Однако Вундт отнюдь не сводит к чувству все переживания. Он дает понятию вчувствования очень широкое и в основе своей до сих пор глубоко верное определение, из которого мы и будем исходить впоследствии, анализируя художественную деятельность. «Объект действует как возбудитель воли, – говорит он, – но он не производит действительного волевого акта, а вызывает только стремление и задержки, из которых составляется развитие действия, и эти стремления и задержки переносятся на самый объект, так что он представляется предметом, действующим в разных направлениях и встречающим сопротивление от посторонних сил. Перенесясь таким образом в предмет, волевые чувства как бы одушевляют его и освобождают зрителя от исполнения действия» (29, с. 223).

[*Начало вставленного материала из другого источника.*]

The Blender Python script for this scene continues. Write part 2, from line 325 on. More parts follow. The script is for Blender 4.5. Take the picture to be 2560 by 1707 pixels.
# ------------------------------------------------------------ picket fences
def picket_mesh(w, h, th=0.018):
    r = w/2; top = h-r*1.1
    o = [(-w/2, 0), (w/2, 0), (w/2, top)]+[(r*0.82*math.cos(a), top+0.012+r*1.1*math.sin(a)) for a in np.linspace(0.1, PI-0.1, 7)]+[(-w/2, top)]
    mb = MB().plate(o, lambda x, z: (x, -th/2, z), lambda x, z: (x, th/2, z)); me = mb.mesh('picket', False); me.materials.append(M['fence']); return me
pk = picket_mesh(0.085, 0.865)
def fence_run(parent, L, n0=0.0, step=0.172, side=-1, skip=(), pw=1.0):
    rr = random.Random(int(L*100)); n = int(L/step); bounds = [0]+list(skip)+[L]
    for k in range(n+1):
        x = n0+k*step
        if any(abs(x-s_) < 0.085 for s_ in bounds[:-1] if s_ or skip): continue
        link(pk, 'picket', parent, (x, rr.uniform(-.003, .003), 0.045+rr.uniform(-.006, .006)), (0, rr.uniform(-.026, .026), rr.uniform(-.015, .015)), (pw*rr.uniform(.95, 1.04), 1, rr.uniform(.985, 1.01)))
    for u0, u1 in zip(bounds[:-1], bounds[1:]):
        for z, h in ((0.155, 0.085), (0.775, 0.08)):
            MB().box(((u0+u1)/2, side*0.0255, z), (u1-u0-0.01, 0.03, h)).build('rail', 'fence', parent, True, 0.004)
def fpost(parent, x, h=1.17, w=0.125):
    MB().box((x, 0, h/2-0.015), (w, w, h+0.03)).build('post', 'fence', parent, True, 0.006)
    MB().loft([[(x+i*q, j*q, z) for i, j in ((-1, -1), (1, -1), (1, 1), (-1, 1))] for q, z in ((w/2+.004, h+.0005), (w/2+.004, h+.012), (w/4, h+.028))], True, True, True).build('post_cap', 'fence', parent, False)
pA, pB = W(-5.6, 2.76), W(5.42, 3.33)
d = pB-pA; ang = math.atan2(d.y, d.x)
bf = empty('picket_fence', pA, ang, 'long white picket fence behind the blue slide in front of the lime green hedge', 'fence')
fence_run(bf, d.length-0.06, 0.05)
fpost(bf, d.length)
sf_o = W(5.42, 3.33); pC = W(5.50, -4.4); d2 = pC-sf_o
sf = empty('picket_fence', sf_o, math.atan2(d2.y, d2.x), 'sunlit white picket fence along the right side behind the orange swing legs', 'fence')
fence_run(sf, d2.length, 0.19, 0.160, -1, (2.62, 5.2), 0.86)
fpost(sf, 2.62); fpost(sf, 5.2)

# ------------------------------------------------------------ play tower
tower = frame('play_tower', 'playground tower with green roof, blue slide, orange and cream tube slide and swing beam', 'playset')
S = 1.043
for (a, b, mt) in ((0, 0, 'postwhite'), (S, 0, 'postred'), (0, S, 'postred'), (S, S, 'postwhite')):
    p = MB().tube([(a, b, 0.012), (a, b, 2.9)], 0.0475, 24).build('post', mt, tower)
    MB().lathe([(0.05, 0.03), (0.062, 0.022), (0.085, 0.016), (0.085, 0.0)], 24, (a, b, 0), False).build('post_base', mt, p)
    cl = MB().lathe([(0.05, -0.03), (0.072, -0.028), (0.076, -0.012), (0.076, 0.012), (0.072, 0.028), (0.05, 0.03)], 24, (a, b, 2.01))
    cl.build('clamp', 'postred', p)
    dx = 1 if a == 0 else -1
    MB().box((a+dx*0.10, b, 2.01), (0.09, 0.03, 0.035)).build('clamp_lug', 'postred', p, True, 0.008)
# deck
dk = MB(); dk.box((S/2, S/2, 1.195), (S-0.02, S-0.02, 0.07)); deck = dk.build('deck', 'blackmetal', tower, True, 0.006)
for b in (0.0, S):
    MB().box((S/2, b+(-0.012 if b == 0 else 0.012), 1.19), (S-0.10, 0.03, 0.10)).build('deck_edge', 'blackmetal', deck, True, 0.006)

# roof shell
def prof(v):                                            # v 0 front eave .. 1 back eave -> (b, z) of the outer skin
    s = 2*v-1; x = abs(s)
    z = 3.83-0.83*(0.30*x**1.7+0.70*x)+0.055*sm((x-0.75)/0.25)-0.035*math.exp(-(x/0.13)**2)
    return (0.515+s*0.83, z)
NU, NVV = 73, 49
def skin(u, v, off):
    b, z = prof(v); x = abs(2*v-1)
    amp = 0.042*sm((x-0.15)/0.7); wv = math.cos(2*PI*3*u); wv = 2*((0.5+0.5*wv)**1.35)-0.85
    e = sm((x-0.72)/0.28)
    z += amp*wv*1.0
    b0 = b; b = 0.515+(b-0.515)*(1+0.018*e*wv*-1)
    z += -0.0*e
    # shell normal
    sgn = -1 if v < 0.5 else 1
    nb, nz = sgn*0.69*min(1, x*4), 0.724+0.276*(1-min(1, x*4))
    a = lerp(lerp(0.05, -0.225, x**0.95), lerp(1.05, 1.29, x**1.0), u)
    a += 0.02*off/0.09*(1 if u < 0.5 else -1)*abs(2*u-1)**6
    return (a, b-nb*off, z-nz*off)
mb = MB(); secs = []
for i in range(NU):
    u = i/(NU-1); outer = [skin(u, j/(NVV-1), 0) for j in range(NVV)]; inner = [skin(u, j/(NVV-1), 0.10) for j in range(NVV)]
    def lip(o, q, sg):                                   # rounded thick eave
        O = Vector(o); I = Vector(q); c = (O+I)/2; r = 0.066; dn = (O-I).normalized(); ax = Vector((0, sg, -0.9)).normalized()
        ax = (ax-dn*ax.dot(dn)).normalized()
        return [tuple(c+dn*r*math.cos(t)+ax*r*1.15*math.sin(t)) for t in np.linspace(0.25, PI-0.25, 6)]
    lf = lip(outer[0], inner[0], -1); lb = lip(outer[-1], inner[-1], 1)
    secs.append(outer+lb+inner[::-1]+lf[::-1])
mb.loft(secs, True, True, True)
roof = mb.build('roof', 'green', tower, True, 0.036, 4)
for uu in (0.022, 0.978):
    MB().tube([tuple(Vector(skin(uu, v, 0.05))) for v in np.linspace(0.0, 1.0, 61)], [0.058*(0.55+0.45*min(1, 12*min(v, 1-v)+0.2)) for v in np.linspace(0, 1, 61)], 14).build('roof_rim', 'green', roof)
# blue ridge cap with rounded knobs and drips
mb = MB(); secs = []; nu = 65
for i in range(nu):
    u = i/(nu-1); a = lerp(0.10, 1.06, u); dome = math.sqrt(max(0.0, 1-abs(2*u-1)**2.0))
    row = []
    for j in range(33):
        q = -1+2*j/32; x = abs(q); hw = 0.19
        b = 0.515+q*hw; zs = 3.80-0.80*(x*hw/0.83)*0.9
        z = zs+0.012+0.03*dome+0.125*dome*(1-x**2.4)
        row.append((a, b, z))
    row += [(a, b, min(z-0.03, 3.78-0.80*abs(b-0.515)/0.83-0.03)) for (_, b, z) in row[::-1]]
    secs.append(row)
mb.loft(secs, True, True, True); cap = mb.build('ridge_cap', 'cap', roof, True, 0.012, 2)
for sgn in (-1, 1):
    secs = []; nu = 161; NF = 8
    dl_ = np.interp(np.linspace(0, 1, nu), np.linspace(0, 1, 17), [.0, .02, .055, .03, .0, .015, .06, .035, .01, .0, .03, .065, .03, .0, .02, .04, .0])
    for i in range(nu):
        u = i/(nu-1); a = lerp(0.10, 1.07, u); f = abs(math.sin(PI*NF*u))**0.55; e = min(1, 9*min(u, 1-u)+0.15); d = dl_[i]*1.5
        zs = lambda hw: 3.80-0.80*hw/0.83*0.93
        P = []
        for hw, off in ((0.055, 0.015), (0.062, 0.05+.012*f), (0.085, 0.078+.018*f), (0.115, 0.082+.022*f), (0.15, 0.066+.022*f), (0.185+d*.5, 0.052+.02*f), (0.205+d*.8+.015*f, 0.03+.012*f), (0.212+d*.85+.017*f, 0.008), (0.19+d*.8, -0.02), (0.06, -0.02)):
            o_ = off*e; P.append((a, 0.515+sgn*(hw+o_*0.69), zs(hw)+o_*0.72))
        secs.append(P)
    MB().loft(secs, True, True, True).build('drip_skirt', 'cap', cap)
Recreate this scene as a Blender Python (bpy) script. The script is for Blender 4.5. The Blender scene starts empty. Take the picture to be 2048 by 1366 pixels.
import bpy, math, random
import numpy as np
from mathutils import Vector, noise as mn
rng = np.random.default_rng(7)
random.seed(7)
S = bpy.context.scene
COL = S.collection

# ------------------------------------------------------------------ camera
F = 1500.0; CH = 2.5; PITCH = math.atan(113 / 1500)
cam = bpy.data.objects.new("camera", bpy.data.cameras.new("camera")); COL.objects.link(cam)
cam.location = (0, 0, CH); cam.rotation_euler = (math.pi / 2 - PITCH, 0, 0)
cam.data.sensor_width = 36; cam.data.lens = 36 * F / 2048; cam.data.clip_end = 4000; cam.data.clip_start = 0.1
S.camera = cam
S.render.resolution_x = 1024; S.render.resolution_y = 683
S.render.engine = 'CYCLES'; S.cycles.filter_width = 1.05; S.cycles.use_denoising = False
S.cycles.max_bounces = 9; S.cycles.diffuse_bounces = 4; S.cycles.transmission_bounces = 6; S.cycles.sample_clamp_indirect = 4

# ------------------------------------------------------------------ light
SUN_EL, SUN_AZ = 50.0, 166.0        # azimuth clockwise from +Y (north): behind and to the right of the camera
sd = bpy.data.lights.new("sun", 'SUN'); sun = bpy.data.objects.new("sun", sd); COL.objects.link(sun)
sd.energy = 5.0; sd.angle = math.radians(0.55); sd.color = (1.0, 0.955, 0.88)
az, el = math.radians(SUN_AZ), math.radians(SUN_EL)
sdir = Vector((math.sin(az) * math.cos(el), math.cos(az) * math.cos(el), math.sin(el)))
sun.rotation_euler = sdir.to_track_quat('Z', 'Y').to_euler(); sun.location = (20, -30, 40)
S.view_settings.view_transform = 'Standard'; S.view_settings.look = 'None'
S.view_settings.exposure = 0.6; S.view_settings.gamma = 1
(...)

Вот какой сложной действительностью оказывается для Вундта даже процесс элементарного эстетического чувства, и в полном согласии с этим анализом Вундт презрительно отзывается о работе К. Ланге и других психологов, утверждающих, что «в сознании и художника и воспринимающего его творение нет другой цели, кроме удовольствия… Имел ли Бетховен цель доставить себе и другим удовольствие, когда он в Девятой симфонии излил в звуках все страсти человеческой души, от глубочайшего горя до самой светлой радости?» (29, с. 245). Спрашивая так, Вундт, конечно, хотел показать, что если мы в обыденной речи неосторожно называем впечатление от Девятой симфонии удовольствием, то для психолога это есть непростительная ошибка.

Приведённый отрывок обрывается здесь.